Take the listing from its first line through the line that contains "from mathutils import Vector, Matrix" and please retype those lines exactly, leaving out the pictures.

- - - - - - -

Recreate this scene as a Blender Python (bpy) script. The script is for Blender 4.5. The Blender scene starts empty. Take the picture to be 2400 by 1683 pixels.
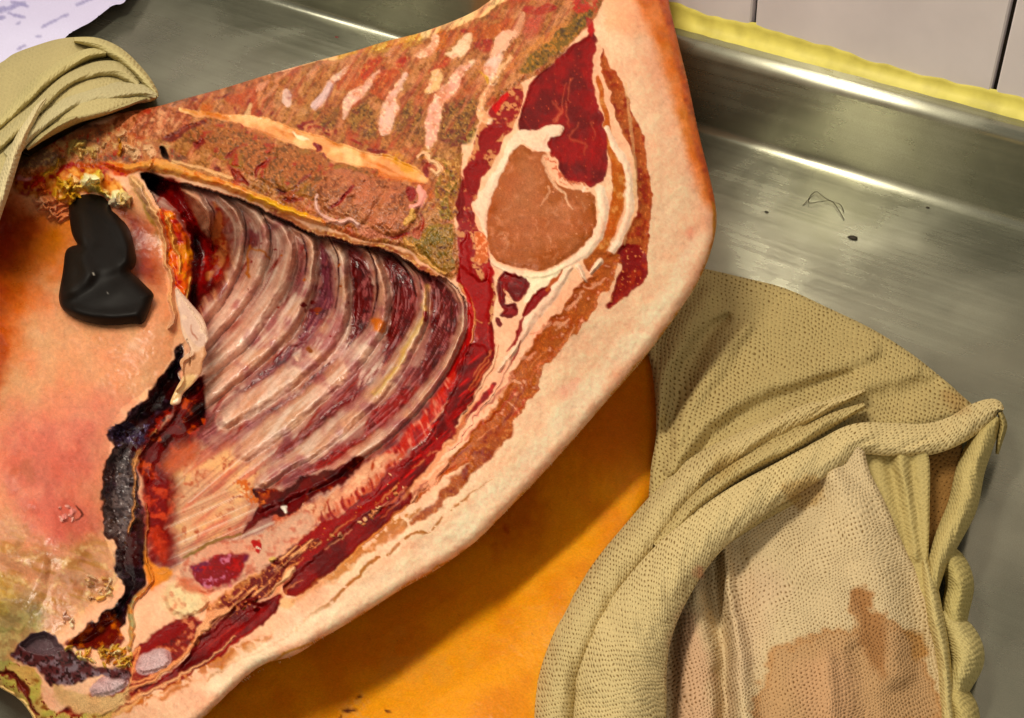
import bpy, math, random
import numpy as np
from mathutils import Vector, Matrix

# ------------------------------------------------------------------ camera, world, lamps
SC = bpy.context.scene
COL = bpy.context.collection
FPX = 3076.0; W0 = 2400.0; H0 = 1683.0
PITCH = math.radians(44.2); ROLL = math.radians(4.8); HEAD = math.radians(36.4)
CAM = np.array([0.0, 0.0, 0.80])
fh = np.array([-math.sin(HEAD), math.cos(HEAD), 0.0])
fwd = math.cos(PITCH)*fh + np.array([0, 0, -math.sin(PITCH)])
right0 = np.array([math.cos(HEAD), math.sin(HEAD), 0.0])
down0 = -np.cross(right0, fwd)
RX = math.cos(ROLL)*right0 + math.sin(ROLL)*down0      # image right
DN = math.cos(ROLL)*down0 - math.sin(ROLL)*right0      # image down
cam_data = bpy.data.cameras.new("camera")
cam = bpy.data.objects.new("camera", cam_data); COL.objects.link(cam)
M = Matrix(((RX[0], -DN[0], -fwd[0], CAM[0]), (RX[1], -DN[1], -fwd[1], CAM[1]), (RX[2], -DN[2], -fwd[2], CAM[2]), (0, 0, 0, 1)))
cam.matrix_world = M
cam_data.sensor_width = 36.0; cam_data.lens = 36.0*FPX/W0
cam_data.clip_start = 0.01; cam_data.clip_end = 50
SC.camera = cam

def P(u, v, z):
    """the point of the table-top scene at height z on the sight line of survey position (u, v)"""
    u = np.asarray(u, float); v = np.asarray(v, float); z = np.asarray(z, float)
    d = fwd[None, :] + ((u.ravel()-W0/2)/FPX)[:, None]*RX + ((v.ravel()-H0/2)/FPX)[:, None]*DN
    t = (z.ravel()*np.ones(len(d))-CAM[2])/d[:, 2]
    return CAM + d*t[:, None]

world = bpy.data.worlds.new("World"); SC.world = world; world.use_nodes = True
bg = world.node_tree.nodes['Background']
bg.inputs[0].default_value = (1.0, 0.93, 0.80, 1); bg.inputs[1].default_value = 0.20

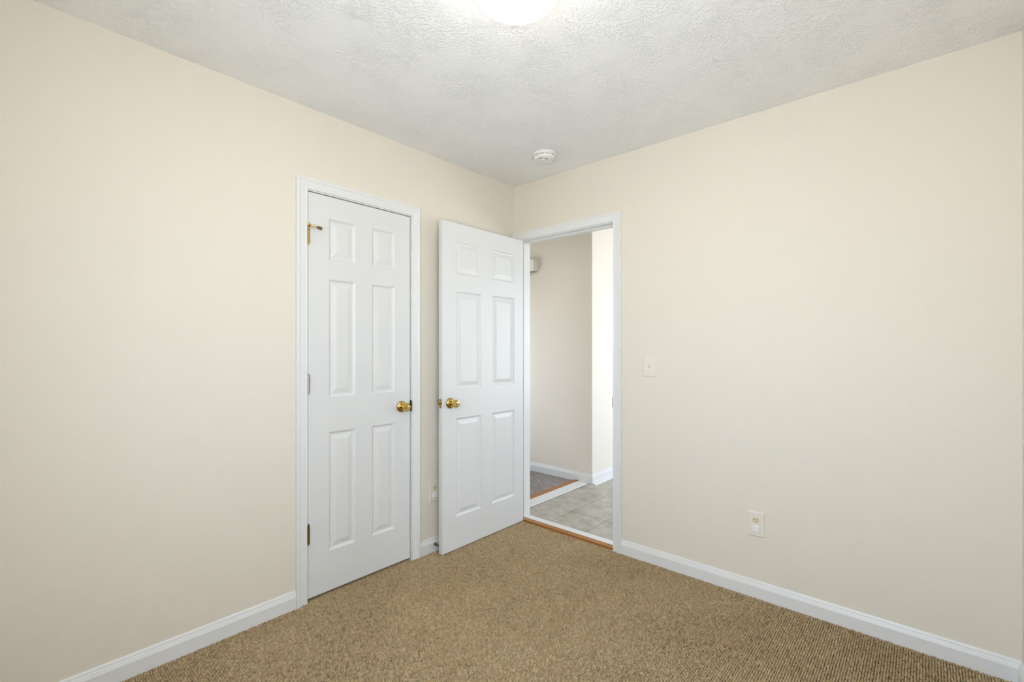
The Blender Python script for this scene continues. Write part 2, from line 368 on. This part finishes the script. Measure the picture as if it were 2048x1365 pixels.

- - - - - - -

### [Written answer]
Recreate this scene as a Blender Python (bpy) script. The script is for Blender 4.5. The Blender scene starts empty. Take the picture to be 2400 by 1683 pixels.
import bpy, math, random
import numpy as np
from mathutils import Vector, Matrix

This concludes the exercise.